- **WRITTEN PROBLEM**: Reproduce all the material exactly, minus any pictures it holds.

BEGIN DATA PROVIDED

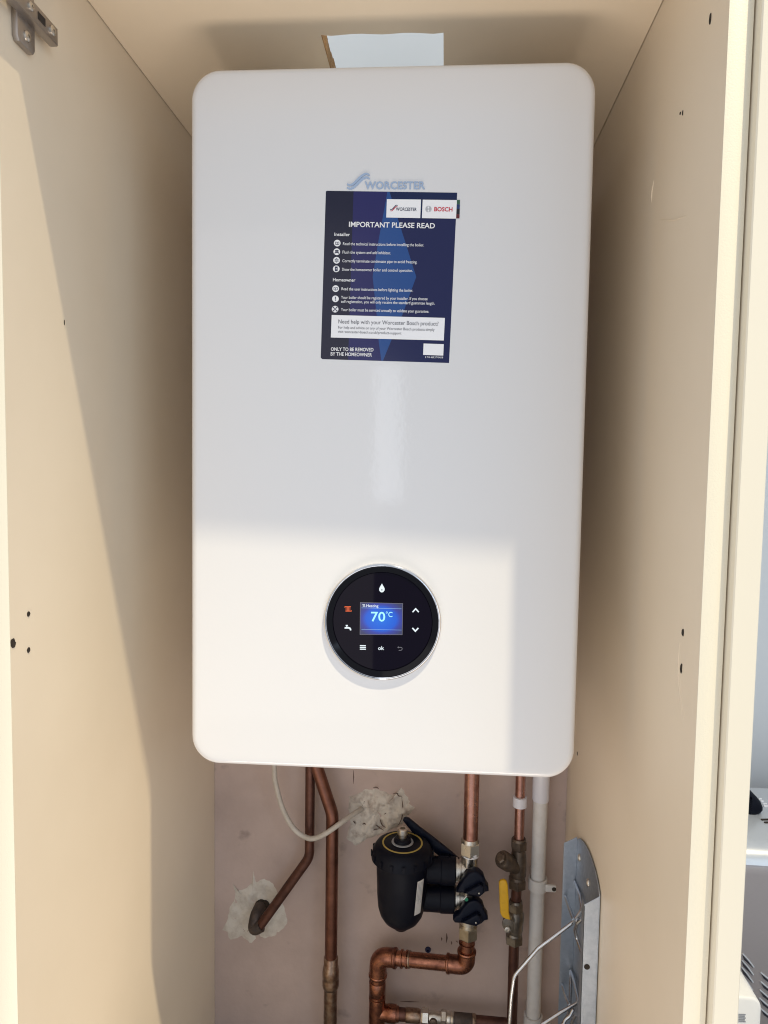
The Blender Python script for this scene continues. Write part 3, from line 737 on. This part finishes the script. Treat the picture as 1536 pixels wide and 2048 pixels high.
# lower copper loop
YR, YL = .300, .325
e0 = at(938, 1872, YR); zl = zat(925, 1930, YR)
A = at(757, 1910, YL); A.z = zat(790, 1915, YL)
pl = thing('copper_pipe', 'copper loop of elbows turning from the lower valve down to a tee', 'pipe', (A.x, YL, -1.0), 'copper pipes under the boiler')
e1 = V((vx - .001, YR, zl)); rP = .0111; rF = .0132
low = V((A.x - .002, YL, -1.0))
part('riser', 'warmcopper', pl, lambda bm: tube(bm, [V((vx, YR, zat(938, 1868, YR))), V((e1.x, YR, e1.z + .016))], rP, 28))
hd = (A - e1).normalized()
part('elbow', 'warmcopper', pl, lambda bm: tube(bm, [e1 + V((0, 0, .024)), e1, e1 + hd * .030], rF, 28, .017))
part('run', 'warmcopper', pl, lambda bm: tube(bm, [e1 + hd * .02, A - hd * .02], rP, 28))
part('elbow', 'warmcopper', pl, lambda bm: tube(bm, [A - hd * .030, A, A + V((-.0005, 0, -.034))], .0138, 28, .020))
part('drop', 'warmcopper', pl, lambda bm: tube(bm, [A + V((-.0005, 0, -.02)), low], .0118, 28))
def collar(p, ax, L_, r, m='warmcopper'):
    return part('collar', m, pl, lambda bm: lathe(bm, p, ax, [(0, r), (L_ * .15, r + .0012), (L_ * .85, r + .0012), (L_, r)], 32), True, sharp=60)
collar(e1 + V((0, 0, .0195)), (0, 0, 1), .0050, rF); collar(e1 + hd * .0255, hd, .0050, rF); collar(e1 + V((0, 0, .034)), (0, 0, 1), .003, rP)
collar(A - hd * .0295, hd, .0050, .0138); collar(A - hd * .0400, hd, .0035, .0122); collar(A - hd * .0520, hd, .0030, rP, 'solder')
collar(A - hd * .0480, hd, .0030, .0118)
collar(A + V((-.0005, 0, -.0280)), (0, 0, -1), .0050, .0136); collar(A + V((-.001, 0, -.062)), (0, 0, -1), .004, .0120)
part('socket', 'warmcopper', pl, lambda bm: lathe(bm, A + V((-.001, 0, -.040)), (0, 0, -1), [(0, .0122), (.001, .0131), (.022, .0131), (.023, .0120)], 32), True, sharp=50)
# tee branch with a small valve
B0 = at(752, 2020, YL); B1 = at(*kl(520, 855), YL - .004); B2 = at(*kl(1040, 915), YL - .010); B3 = at(*kl(1340, 950), YL - .012)
bd_ = (B2 - V((A.x, YL, B0.z))).normalized(); T0 = V((A.x - .001, YL, zat(752, 2024, YL)))
bd_ = (at(*kl(1040, 915), YL) - T0).normalized()
def on(px): # distance along the branch for a photo x
    return (at(px, 2030, YL).x - T0.x) / bd_.x
part('tee', 'warmcopper', pl, lambda bm: (lathe(bm, T0, bd_, [(0, .0120), (on(775), .0124), (on(776), .0132), (on(792), .0132), (on(793), .0115), (on(798), .0110)], 32),
     lathe(bm, T0 + V((0, 0, .026)), (0, 0, -1), [(0, .0119), (.001, .0131), (.060, .0131)], 32)), True, sharp=50)
part('branch_tube', 'darkcopper', pl, lambda bm: lathe(bm, T0, bd_, [(on(790), .0095), (on(841), .0095)], 28))
part('branch_collar', 'solder', pl, lambda bm: lathe(bm, T0, bd_, [(on(811), .0097), (on(812), .0106), (on(836), .0106), (on(840), .0097)], 28), True, sharp=50)
bv = thing('service_valve', 'small nickel service valve on the tee branch at the bottom edge', 'valve', T0 + bd_ * on(860))
part('nut', 'nickel', bv, lambda bm: lathe(bm, T0, bd_, [(on(842), .0110), (on(845), .0128), (on(856), .0128), (on(858), .0105)], 6), True, sharp=30)
part('body', 'nickel', bv, lambda bm: lathe(bm, T0, bd_, [(on(857), .0085), (on(868), .0105), (on(878), .0085), (on(884), .0085)], 28))
part('nut', 'nickel', bv, lambda bm: lathe(bm, T0, bd_, [(on(881), .0108), (on(883), .0122), (on(891), .0122), (on(893), .0105)], 6, rot=.4), True, sharp=30)
part('ring', 'nickel', bv, lambda bm: lathe(bm, T0, bd_, [(on(893), .0095), (on(898), .0108), (on(902), .0098), (on(905), .0108), (on(908), .0095)], 28))
part('screw_slot', 'oldbrass', bv, lambda bm: lathe(bm, T0 + bd_ * on(867) + V((0, -.008, 0)), (0, -1, 0), [(0, .0062), (.004, .0060), (.005, .0045)], 24))
t4 = thing('copper_pipe', 'dark horizontal pipe leaving the small service valve at the bottom', 'pipe', T0 + bd_ * on(950), 'copper pipes under the boiler')
part('tube', 'darkcopper', t4, lambda bm: lathe(bm, T0, bd_, [(on(906), .0088), (on(1030), .0088)], 28))
part('sleeve', 'blackcopper', t4, lambda bm: lathe(bm, T0, bd_, [(on(907), .0092), (on(908), .0102), (on(947), .0102), (on(949), .0092)], 28), True, sharp=50)
part('joint_ring', 'solder', t4, lambda bm: lathe(bm, T0, bd_, [(on(944), .0096), (on(945), .0107), (on(950), .0107), (on(952), .0096)], 28))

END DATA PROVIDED

- **ANSWER TO THIS PROBLEM**:
The Blender Python script for this scene continues. Write part 3, from line 737 on. This part finishes the script. Treat the picture as 1536 pixels wide and 2048 pixels high.
# lower copper loop
YR, YL = .300, .325
e0 = at(938, 1872, YR); zl = zat(925, 1930, YR)
A = at(757, 1910, YL); A.z = zat(790, 1915, YL)
pl = thing('copper_pipe', 'copper loop of elbows turning from the lower valve down to a tee', 'pipe', (A.x, YL, -1.0), 'copper pipes under the boiler')
e1 = V((vx - .001, YR, zl)); rP = .0111; rF = .0132
low = V((A.x - .002, YL, -1.0))
part('riser', 'warmcopper', pl, lambda bm: tube(bm, [V((vx, YR, zat(938, 1868, YR))), V((e1.x, YR, e1.z + .016))], rP, 28))
hd = (A - e1).normalized()
part('elbow', 'warmcopper', pl, lambda bm: tube(bm, [e1 + V((0, 0, .024)), e1, e1 + hd * .030], rF, 28, .017))
part('run', 'warmcopper', pl, lambda bm: tube(bm, [e1 + hd * .02, A - hd * .02], rP, 28))
part('elbow', 'warmcopper', pl, lambda bm: tube(bm, [A - hd * .030, A, A + V((-.0005, 0, -.034))], .0138, 28, .020))
part('drop', 'warmcopper', pl, lambda bm: tube(bm, [A + V((-.0005, 0, -.02)), low], .0118, 28))
def collar(p, ax, L_, r, m='warmcopper'):
    return part('collar', m, pl, lambda bm: lathe(bm, p, ax, [(0, r), (L_ * .15, r + .0012), (L_ * .85, r + .0012), (L_, r)], 32), True, sharp=60)
collar(e1 + V((0, 0, .0195)), (0, 0, 1), .0050, rF); collar(e1 + hd * .0255, hd, .0050, rF); collar(e1 + V((0, 0, .034)), (0, 0, 1), .003, rP)
collar(A - hd * .0295, hd, .0050, .0138); collar(A - hd * .0400, hd, .0035, .0122); collar(A - hd * .0520, hd, .0030, rP, 'solder')
collar(A - hd * .0480, hd, .0030, .0118)
collar(A + V((-.0005, 0, -.0280)), (0, 0, -1), .0050, .0136); collar(A + V((-.001, 0, -.062)), (0, 0, -1), .004, .0120)
part('socket', 'warmcopper', pl, lambda bm: lathe(bm, A + V((-.001, 0, -.040)), (0, 0, -1), [(0, .0122), (.001, .0131), (.022, .0131), (.023, .0120)], 32), True, sharp=50)
# tee branch with a small valve
B0 = at(752, 2020, YL); B1 = at(*kl(520, 855), YL - .004); B2 = at(*kl(1040, 915), YL - .010); B3 = at(*kl(1340, 950), YL - .012)
bd_ = (B2 - V((A.x, YL, B0.z))).normalized(); T0 = V((A.x - .001, YL, zat(752, 2024, YL)))
bd_ = (at(*kl(1040, 915), YL) - T0).normalized()
def on(px): # distance along the branch for a photo x
    return (at(px, 2030, YL).x - T0.x) / bd_.x
part('tee', 'warmcopper', pl, lambda bm: (lathe(bm, T0, bd_, [(0, .0120), (on(775), .0124), (on(776), .0132), (on(792), .0132), (on(793), .0115), (on(798), .0110)], 32),
     lathe(bm, T0 + V((0, 0, .026)), (0, 0, -1), [(0, .0119), (.001, .0131), (.060, .0131)], 32)), True, sharp=50)
part('branch_tube', 'darkcopper', pl, lambda bm: lathe(bm, T0, bd_, [(on(790), .0095), (on(841), .0095)], 28))
part('branch_collar', 'solder', pl, lambda bm: lathe(bm, T0, bd_, [(on(811), .0097), (on(812), .0106), (on(836), .0106), (on(840), .0097)], 28), True, sharp=50)
bv = thing('service_valve', 'small nickel service valve on the tee branch at the bottom edge', 'valve', T0 + bd_ * on(860))
part('nut', 'nickel', bv, lambda bm: lathe(bm, T0, bd_, [(on(842), .0110), (on(845), .0128), (on(856), .0128), (on(858), .0105)], 6), True, sharp=30)
part('body', 'nickel', bv, lambda bm: lathe(bm, T0, bd_, [(on(857), .0085), (on(868), .0105), (on(878), .0085), (on(884), .0085)], 28))
part('nut', 'nickel', bv, lambda bm: lathe(bm, T0, bd_, [(on(881), .0108), (on(883), .0122), (on(891), .0122), (on(893), .0105)], 6, rot=.4), True, sharp=30)
part('ring', 'nickel', bv, lambda bm: lathe(bm, T0, bd_, [(on(893), .0095), (on(898), .0108), (on(902), .0098), (on(905), .0108), (on(908), .0095)], 28))
part('screw_slot', 'oldbrass', bv, lambda bm: lathe(bm, T0 + bd_ * on(867) + V((0, -.008, 0)), (0, -1, 0), [(0, .0062), (.004, .0060), (.005, .0045)], 24))
t4 = thing('copper_pipe', 'dark horizontal pipe leaving the small service valve at the bottom', 'pipe', T0 + bd_ * on(950), 'copper pipes under the boiler')
part('tube', 'darkcopper', t4, lambda bm: lathe(bm, T0, bd_, [(on(906), .0088), (on(1030), .0088)], 28))
part('sleeve', 'blackcopper', t4, lambda bm: lathe(bm, T0, bd_, [(on(907), .0092), (on(908), .0102), (on(947), .0102), (on(949), .0092)], 28), True, sharp=50)
part('joint_ring', 'solder', t4, lambda bm: lathe(bm, T0, bd_, [(on(944), .0096), (on(945), .0107), (on(950), .0107), (on(952), .0096)], 28))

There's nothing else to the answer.